Your task is to copy the listing exactly, with the pictures left out.
◇ ◇ ◇
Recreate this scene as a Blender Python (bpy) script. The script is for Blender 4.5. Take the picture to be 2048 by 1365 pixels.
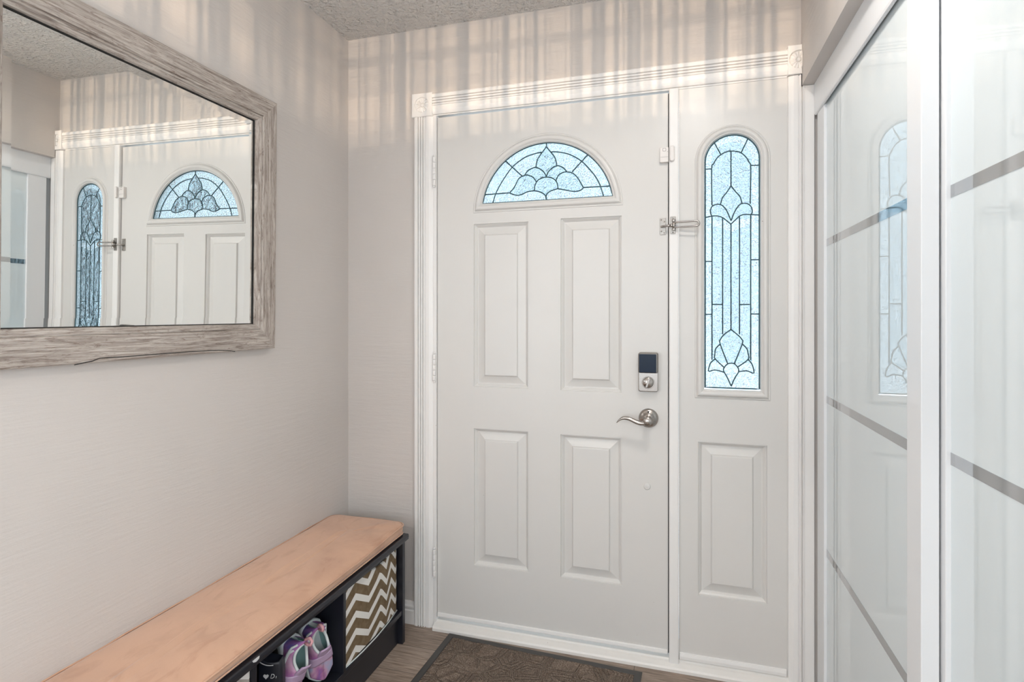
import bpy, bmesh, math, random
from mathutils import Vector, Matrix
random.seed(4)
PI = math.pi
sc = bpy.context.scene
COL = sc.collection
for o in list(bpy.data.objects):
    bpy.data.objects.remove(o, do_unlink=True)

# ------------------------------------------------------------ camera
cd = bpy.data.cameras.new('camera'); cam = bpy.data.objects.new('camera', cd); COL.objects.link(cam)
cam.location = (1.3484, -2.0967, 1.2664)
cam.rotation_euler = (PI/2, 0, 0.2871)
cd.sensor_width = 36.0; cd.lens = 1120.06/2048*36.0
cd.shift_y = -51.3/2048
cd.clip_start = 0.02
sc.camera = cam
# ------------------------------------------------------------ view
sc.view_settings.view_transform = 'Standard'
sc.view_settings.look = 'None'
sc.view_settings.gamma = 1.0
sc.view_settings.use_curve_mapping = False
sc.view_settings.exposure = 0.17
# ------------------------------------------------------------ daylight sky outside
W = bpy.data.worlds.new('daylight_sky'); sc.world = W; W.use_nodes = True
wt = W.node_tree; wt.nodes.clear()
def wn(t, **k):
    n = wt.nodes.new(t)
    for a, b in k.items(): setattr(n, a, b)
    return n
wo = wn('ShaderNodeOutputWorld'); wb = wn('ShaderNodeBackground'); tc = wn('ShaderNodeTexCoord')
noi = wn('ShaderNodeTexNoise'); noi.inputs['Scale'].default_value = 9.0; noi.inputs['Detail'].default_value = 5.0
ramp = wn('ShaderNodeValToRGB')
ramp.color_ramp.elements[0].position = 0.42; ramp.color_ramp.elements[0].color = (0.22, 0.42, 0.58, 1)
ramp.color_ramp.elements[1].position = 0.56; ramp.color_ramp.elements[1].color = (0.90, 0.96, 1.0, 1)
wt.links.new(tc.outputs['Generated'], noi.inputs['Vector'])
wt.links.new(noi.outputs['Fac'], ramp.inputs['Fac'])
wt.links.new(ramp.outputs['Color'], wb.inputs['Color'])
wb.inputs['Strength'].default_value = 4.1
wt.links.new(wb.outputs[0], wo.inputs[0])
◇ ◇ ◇
Response below »
Recreate this scene as a Blender Python (bpy) script. The script is for Blender 4.5. Take the picture to be 2048 by 1365 pixels.
import bpy, bmesh, math, random
from mathutils import Vector, Matrix
random.seed(4)
PI = math.pi
sc = bpy.context.scene
COL = sc.collection
for o in list(bpy.data.objects):
    bpy.data.objects.remove(o, do_unlink=True)

# ------------------------------------------------------------ camera
cd = bpy.data.cameras.new('camera'); cam = bpy.data.objects.new('camera', cd); COL.objects.link(cam)
cam.location = (1.3484, -2.0967, 1.2664)
cam.rotation_euler = (PI/2, 0, 0.2871)
cd.sensor_width = 36.0; cd.lens = 1120.06/2048*36.0
cd.shift_y = -51.3/2048
cd.clip_start = 0.02
sc.camera = cam
# ------------------------------------------------------------ view
sc.view_settings.view_transform = 'Standard'
sc.view_settings.look = 'None'
sc.view_settings.gamma = 1.0
sc.view_settings.use_curve_mapping = False
sc.view_settings.exposure = 0.17
# ------------------------------------------------------------ daylight sky outside
W = bpy.data.worlds.new('daylight_sky'); sc.world = W; W.use_nodes = True
wt = W.node_tree; wt.nodes.clear()
def wn(t, **k):
    n = wt.nodes.new(t)
    for a, b in k.items(): setattr(n, a, b)
    return n
wo = wn('ShaderNodeOutputWorld'); wb = wn('ShaderNodeBackground'); tc = wn('ShaderNodeTexCoord')
noi = wn('ShaderNodeTexNoise'); noi.inputs['Scale'].default_value = 9.0; noi.inputs['Detail'].default_value = 5.0
ramp = wn('ShaderNodeValToRGB')
ramp.color_ramp.elements[0].position = 0.42; ramp.color_ramp.elements[0].color = (0.22, 0.42, 0.58, 1)
ramp.color_ramp.elements[1].position = 0.56; ramp.color_ramp.elements[1].color = (0.90, 0.96, 1.0, 1)
wt.links.new(tc.outputs['Generated'], noi.inputs['Vector'])
wt.links.new(noi.outputs['Fac'], ramp.inputs['Fac'])
wt.links.new(ramp.outputs['Color'], wb.inputs['Color'])
wb.inputs['Strength'].default_value = 4.1
wt.links.new(wb.outputs[0], wo.inputs[0])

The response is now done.